Using operations, it is possible to define relationships between different values throughout the stylesheet. This is something I've found particularly useful for defining color variations for hovered/focused links, as in this example.

@link_color: #234206;

a {
    color: @link_color;
}
a:hover, a:focus {
    color: @link_color + #141414; /* brighten when hovered */
}

This sort of operation can work on all units, so can affect font size, border widths, colors and whatever else you need to adjust in code. So far, I have only used it for a few things such as highlight/hover colours like my previous example.

Less also allows us to use nesting as you would expect, in place (or alongside) standard CSS cascading. The following two examples would therefore be equivalent.

Less:

.sidebar {
    background-color: @sidebar_bg_color;
    border: solid 1px @sidebar_border_color;
    padding: 0.2em;

    a {
        color: #234206;
    }
}

Plain CSS:

.sidebar {
    background-color: @sidebar_bg_color;
    border: solid 1px @sidebar_border_color;
    padding: 0.2em;
}

.sidebar a {
    color: #234206;
}

Of course, this is only a very simple example. I have found that scaling it up to an entire site gives CSS a much more natural feel and I am actually more productive using it despite having used 'plain' CSS for quite a few years now.

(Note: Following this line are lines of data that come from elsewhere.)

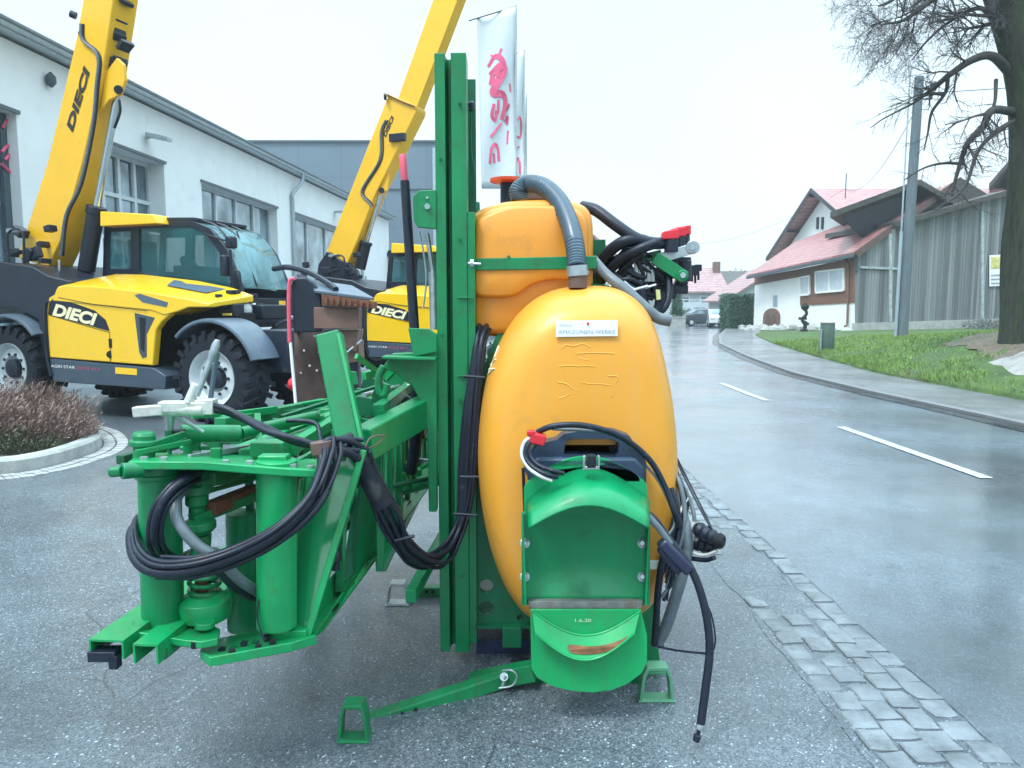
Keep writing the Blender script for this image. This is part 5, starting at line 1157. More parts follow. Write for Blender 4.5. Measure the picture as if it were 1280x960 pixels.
for a, c in (((503, 676), (512, 670)), ((585, 596), (592, 596)), ((577, 642), (590, 644)), ((590, 470), (600, 472))):
    part('cable_tie', M['black'], lambda b: b.path([S(a[0]-10, a[1], 2.50 if a[0] < 520 else 2.88), S(c[0]+6, c[1], 2.50 if a[0] < 520 else 2.88)], .006, 6, smooth=False), 0)
# lever valve: aluminium casting
lv = part('hand_valve', M['alu'], lambda b: (b.beam(S(168, 515, 2.36), S(205, 512, 2.36), .034, .034), b.beam(S(200, 508, 2.37), S(262, 508, 2.39), .05, .034), b.cyl(S(200, 512, 2.37), S(255, 512, 2.38), .022), b.cyl(S(235, 505, 2.37), S(246, 480, 2.38), .016), b.box(S(258, 508, 2.39), (.06, .05, .05))), .004)
part('lever', M['steel'], lambda b: (b.cyl(S(246, 495, 2.37), S(265, 445, 2.38), .009), b.rev(S(263, 452, 2.38), S(272, 425, 2.38), [(.010, 0), (.013, .3), (.013, .8), (.008, 1)], 12)), 0, parent=lv)
part('lever', M['slate'], lambda b: b.cyl(S(262, 505, 2.42), S(272, 440, 2.42), .008), 0, parent=lv)
part('valve_stem', M['steel'], lambda b: b.cyl(S(212, 515, 2.38), S(254, 540, 2.42), .006), 0, parent=lv)
# ------------------------------------------------ valve block on the right
Yv = 3.25
part('manifold_bar', M['steel'], lambda b: (b.beam(S(822, 324, Yv), S(864, 311, Yv), .02, .045, (0, 0, 1)), b.cyl(S(866, 309, Yv-.02), S(866, 309, Yv+.02), .030, n=16)), .003)
part('valve_link', m1, lambda b: (b.beam(S(818, 322, Yv-.03), S(856, 347, Yv-.03), .02, .055, (0, 0, 1)), b.cyl(S(853, 345, Yv-.05), S(853, 345, Yv), .026, n=14)), .003)
part('link_bolt', M['chrome'], lambda b: (b.cyl(S(854, 344, Yv-.05), S(854, 344, Yv-.065), .013, n=6), b.cyl(S(866, 309, Yv-.03), S(866, 309, Yv-.04), .012, n=6)), 0)
part('link_plate', m2, lambda b: b.prism([S(800, 318, Yv), S(826, 312, Yv), S(828, 322, Yv), S(806, 330, Yv)], V((0, .03, 0))), .002, 0)
for x, y, Y in ((839, 293, 3.22), (848, 290, 3.3), (854, 288, 3.36)):
    v = part('valve', M['black'], lambda b: (b.cyl(S(x, y+22, Y), S(x, y+6, Y), .030, n=12), b.cyl(S(x, y+10, Y), S(x, y+4, Y), .018, n=12)), .002)
    part('valve_cap', M['red'], lambda b: b.prism([S(x-10, y+6, Y-.03), S(x-9, y-4, Y-.03), S(x+10, y-7, Y-.03), S(x+10, y+5, Y-.03)], V((0, .06, 0))), .004, 0, parent=v)
part('valve_body', M['navy'], lambda b: (b.box(S(842, 335, 3.35), (.13, .12, .09)), b.box(S(818, 345, 3.35), (.12, .14, .07)), b.box(S(800, 352, 3.35), (.12, .1, .05)), b.cyl(S(856, 325, 3.3), S(856, 352, 3.3), .030, n=12), b.box(S(835, 362, 3.35), (.16, .1, .04))), .006)
part('filter_bowl', M['steel'], lambda b: [b.rev(S(795+k*5, 330, 3.25), S(796+k*5, 352, 3.25), [(.010, 0), (.010, 1)], 8) for k in range(5)] and None, 0)
part('valve_fittings', M['steel'], lambda b: (b.cyl(S(785, 365, 3.2), S(810, 358, 3.2), .009), b.cyl(S(756, 355, 3.2), S(757, 361, 3.2), .016), b.cyl(S(802, 376, 3.2), S(806, 386, 3.2), .012), b.path([S(780, 352, 3.2), S(795, 362, 3.2), S(820, 356, 3.2)], .006, 6), b.rev(S(785, 318, 3.3), S(792, 330, 3.3), [(.015, 0), (.03, .5), (.015, 1)], 10)), 0)
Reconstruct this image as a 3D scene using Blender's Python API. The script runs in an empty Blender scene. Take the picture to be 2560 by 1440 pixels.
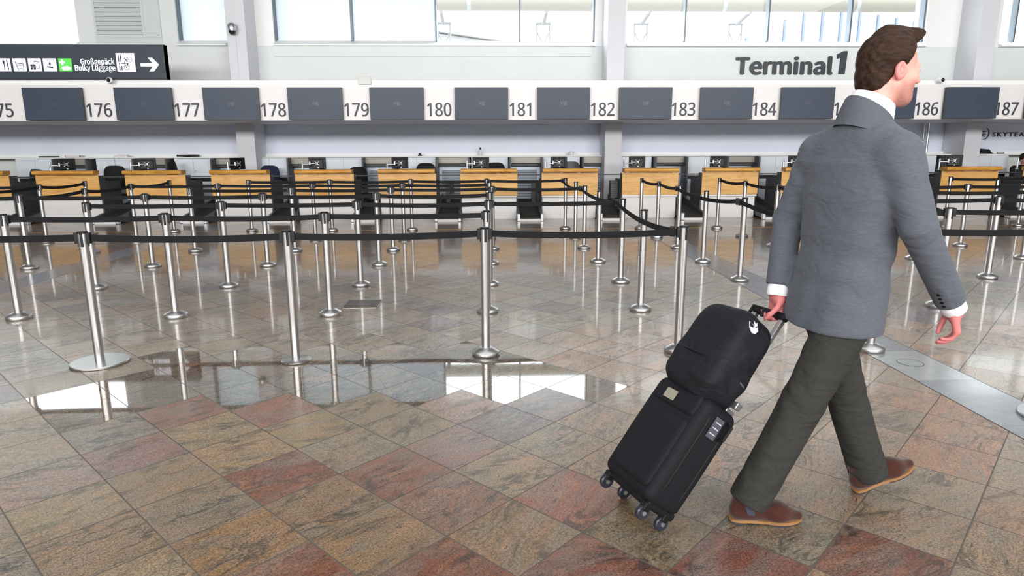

Mixins, as I mentioned at the top of the post, are also provided as well. Basically these take the form of standard CSS classes which you can then use to help build up more complex sets of rules.

.zero_margin_padding {
    margin: 0;
    padding: 0;
}

.sidebar pre {
    .zero_margin_padding;
    /* More styles here */
}

In addition to simple cases like the one above (something I often find myself doing, now with much less repetition), it has been pointed out that this is particularly useful when combined with a CSS framework. I am not one for using these frameworks, but I can certainly see how the two would work very well together.

My Thoughts

I have only briefly run through the features of Less but I think it is safe to say I very much enjoy the power it brings to CSS, all without introducing a whole new syntax or anything particularly unexpected. Now that the .Less guys have created a .NET port of the original Ruby version, we can enjoy Less in both the Ruby and .NET environments. And that can only be a good thing.

There is an alternative in the form of Sass which may also be worth a look, although it is (at present at least) a Ruby-only solution. It adds pretty much all the same features but eschews CSS syntax for a bracket-free syntax, using indentation as the block delimiter. My personal choice is for Less due to the fact that it keeps all the original CSS syntax and just adds new capabilities, but there's no denying the fact both are good and both appear to serve their purpose well.

More information and in depth examples can be found at the Less documentation. I also found Chris Owen's thoughts and insights well worth the read. In addition – particularly for those who want to dive into using .Less in their .NET apps now – check out how easy it is to install. The instructions are right there in the .Less website's sidebar.